あの時に、「既得権を守りたいだけの既存議員」と言い立てられた市議の元には、いたずら電話やFAXがひっきりなしに送られて、当時小学校や中学校に通っていた市議の子どもたちは「お前の親は、名古屋市議会の議員なんだってな」と「イジメ」に遭ったという。将に、集団の暴力が名古屋会の議員に向けられたのだが、その流れを作ったのはマスコミなのだ。
今こそ、検証して頂きたい。

市議報酬は800万円が適正であると主張してきた減税日本の市議(元市議)が、積み立てている「過剰報酬」は、いったいどこに行っているのか?誰か一人でも、その過剰分について名古屋市に戻したものが居るのか?(それよりなにより、国会議員年金を「一円も受け取らない」と言っていた市長の年金はどうなったのか?)

「多選禁止」を止めにした減税日本の理屈とは?
そして、それは正当性があるのか?

議会リコールによって生まれた減税日本は、呆れるような問題が続出し、議席も激減させている。
議員報酬半減とは、やはり議員の質を落とすものなのではないのか?
また、あの議会リコールは正しかったのか?

そして、それを報道した各マスコミは、市民に正しい情報を提示し、「住民の知る権利」を守ったのだろうか。


今回参照した小林さんの論考は、以前にも参照リンクとしてご紹介している。

減税日本卒業試験(後篇) - 市民のための名古屋市会を! Ver.3.0



告知:
名古屋城天守有形文化財登録を求める会」が起こした名古屋城木造化事業における住民訴訟
第一回公判の日程が決まりました。
5月16日(木)午後2時より
名古屋地方裁判所 第1102法廷 です。

名古屋城天守の有形文化財登録を求める会


*1:当初,最大の重点は,議員定数の半減に置かれた。現行の名古屋市議会定数の75(地方自治法の上限は88)を38 にするという提案で,それによれば,16選挙区のうち9が,定数1ないし2の実質小選挙区となる。議会の民意反映機能は決定的に弱まり,とくに少数意見が議会から閉め出されて,民主主義の根幹が大きく傷つく。これに対して,議会が,全員一致で,議員定数は「各層の多様な民意を市政に反映させるために必要な人数」であるべきだとの規定(16条2項)をもつ議会基本条例を制定した上で,市長提案を拒否したのは,道理にかなったこととして受けとめられた。有志の市民が直ちに,定数半減は,歴史上の人類の知恵として成り立った政治形態である議会制の根幹を崩壊させるものであると指摘し,党派を超えて民主政治を守るために結集しようと訴え,反響を呼んだ。 河村氏のこれらの主張は,議会を弱体化して市長への権限集中をはかるもので,憲法上の自治体統治構造の原則である二元代表制を実質的に否定するものである。憲法尊重擁護義務に照らして許されるものではないが,同氏は,この二元代表制を,「立法者のミスだ」と言ってはばからず,「議会改革」の方針を撤回しなかった。

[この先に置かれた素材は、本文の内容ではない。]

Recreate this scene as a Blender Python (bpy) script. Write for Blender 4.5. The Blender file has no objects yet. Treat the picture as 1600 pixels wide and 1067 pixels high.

*2:もっとも,河村市長が進めるような政治は,その内容については,各地の少なからぬ自治体において見られるもので,ひとり名古屋市だけに特有のものではない。そして,首長優位の状況も,議会が(一部政党を除いて)「オール与党」体制を組んで,本来の役割を果たしていない多くの自治体では,やはり通有のものといえる。

*3:引用者補足:「この過程で」と思われる

*4:そこで,2010 年夏,市長の支援団体「ネットワーク河村市長」が,河村氏主導の下で,受任者を約4万5000 人立てて8月27 日からの1カ月間,リコール署名運動を展開した。集めた署名は,有権者179 万4766 人のうち46 万5594人に達した。有権者の約4分の1である。